DATA BLOCK
***
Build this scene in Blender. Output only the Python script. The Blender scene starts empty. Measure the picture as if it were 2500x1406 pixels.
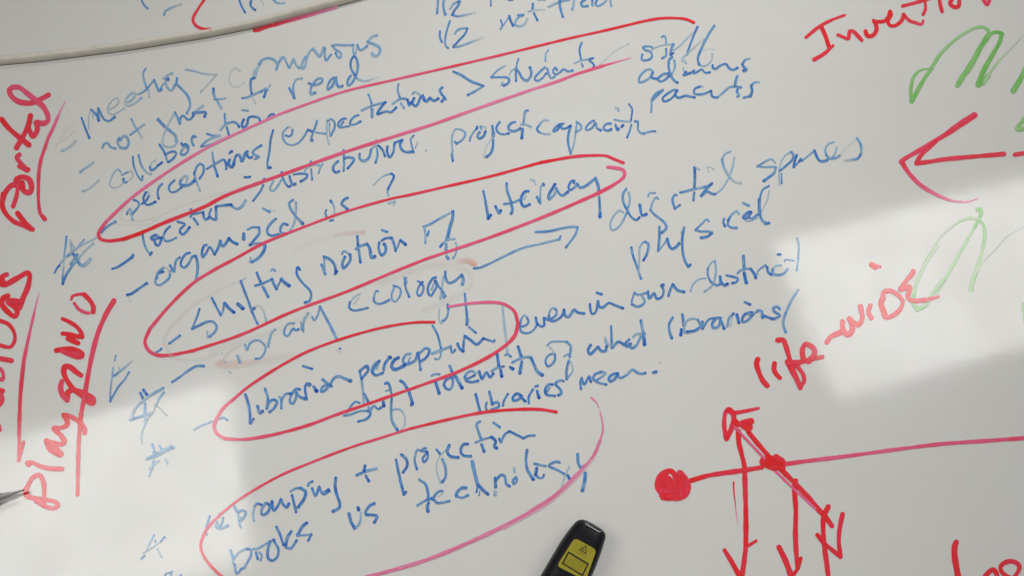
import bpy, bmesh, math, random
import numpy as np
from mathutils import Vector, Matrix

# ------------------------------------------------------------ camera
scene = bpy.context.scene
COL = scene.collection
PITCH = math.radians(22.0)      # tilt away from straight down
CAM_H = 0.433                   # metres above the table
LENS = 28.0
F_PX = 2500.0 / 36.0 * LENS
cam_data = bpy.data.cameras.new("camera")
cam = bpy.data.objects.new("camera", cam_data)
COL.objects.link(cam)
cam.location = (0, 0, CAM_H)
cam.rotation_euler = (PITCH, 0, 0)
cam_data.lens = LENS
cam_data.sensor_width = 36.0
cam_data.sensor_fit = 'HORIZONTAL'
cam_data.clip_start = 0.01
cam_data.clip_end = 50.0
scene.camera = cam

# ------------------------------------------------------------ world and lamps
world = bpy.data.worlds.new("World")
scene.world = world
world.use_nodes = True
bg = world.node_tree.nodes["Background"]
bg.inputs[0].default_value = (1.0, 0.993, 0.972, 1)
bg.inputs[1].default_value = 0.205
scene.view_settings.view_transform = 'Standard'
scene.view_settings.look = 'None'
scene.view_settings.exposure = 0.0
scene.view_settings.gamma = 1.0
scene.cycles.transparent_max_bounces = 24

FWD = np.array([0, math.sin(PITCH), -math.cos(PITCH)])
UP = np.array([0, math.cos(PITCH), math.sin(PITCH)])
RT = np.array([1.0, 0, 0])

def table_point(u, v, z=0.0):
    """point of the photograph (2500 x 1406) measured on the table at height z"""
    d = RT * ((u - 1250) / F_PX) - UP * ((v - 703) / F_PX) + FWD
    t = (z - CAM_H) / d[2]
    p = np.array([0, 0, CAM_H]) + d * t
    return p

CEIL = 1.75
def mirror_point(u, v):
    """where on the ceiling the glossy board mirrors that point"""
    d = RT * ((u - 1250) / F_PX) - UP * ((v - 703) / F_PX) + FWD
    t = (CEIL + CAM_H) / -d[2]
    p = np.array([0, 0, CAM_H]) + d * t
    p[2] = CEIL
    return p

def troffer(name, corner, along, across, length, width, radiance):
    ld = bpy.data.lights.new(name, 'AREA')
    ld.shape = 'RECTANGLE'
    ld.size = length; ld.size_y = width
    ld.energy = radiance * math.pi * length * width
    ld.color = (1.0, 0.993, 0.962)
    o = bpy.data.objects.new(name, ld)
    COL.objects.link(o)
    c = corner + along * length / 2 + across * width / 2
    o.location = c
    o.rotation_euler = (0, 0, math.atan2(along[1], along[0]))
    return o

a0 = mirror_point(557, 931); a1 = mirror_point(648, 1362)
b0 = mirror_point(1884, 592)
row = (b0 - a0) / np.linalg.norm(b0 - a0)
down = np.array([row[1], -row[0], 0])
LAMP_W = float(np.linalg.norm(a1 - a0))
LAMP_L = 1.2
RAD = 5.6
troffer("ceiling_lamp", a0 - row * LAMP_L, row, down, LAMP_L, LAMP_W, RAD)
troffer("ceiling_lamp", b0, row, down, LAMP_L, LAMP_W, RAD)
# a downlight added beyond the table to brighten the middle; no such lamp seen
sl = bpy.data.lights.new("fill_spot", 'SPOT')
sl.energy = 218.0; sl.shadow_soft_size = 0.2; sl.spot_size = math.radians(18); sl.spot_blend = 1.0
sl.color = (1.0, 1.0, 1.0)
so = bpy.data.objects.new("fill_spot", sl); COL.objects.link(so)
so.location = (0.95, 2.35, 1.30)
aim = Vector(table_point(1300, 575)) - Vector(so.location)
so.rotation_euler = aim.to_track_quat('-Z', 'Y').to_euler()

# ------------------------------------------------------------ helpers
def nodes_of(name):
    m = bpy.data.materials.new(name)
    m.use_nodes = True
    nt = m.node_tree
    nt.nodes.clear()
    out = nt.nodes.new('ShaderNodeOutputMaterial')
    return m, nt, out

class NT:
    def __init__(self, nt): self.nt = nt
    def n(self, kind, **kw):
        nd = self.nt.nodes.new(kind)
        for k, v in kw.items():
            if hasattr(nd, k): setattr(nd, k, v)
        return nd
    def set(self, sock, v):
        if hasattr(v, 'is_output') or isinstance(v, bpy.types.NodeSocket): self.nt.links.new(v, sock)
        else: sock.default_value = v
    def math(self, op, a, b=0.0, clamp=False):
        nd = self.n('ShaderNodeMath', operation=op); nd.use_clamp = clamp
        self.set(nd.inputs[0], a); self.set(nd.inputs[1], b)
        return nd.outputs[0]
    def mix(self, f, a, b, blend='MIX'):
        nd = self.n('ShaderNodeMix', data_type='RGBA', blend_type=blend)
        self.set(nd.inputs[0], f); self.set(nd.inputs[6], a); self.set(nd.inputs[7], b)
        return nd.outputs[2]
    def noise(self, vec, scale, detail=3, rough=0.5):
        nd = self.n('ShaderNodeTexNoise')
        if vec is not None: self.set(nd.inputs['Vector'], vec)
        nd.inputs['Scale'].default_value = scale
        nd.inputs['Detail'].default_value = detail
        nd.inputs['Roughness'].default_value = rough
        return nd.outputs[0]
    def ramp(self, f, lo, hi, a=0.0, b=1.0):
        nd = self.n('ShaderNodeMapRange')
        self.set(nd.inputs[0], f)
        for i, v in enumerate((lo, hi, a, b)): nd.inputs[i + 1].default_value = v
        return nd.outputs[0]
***
DIRECTIONS
Starting at the top of the listing above, please restate word for word each line up to and including the one that holds "from mathutils import Vector, Matrix", omitting every image.

RESULT FOR THIS TASK
Build this scene in Blender. Output only the Python script. The Blender scene starts empty. Measure the picture as if it were 2500x1406 pixels.
import bpy, bmesh, math, random
import numpy as np
from mathutils import Vector, Matrix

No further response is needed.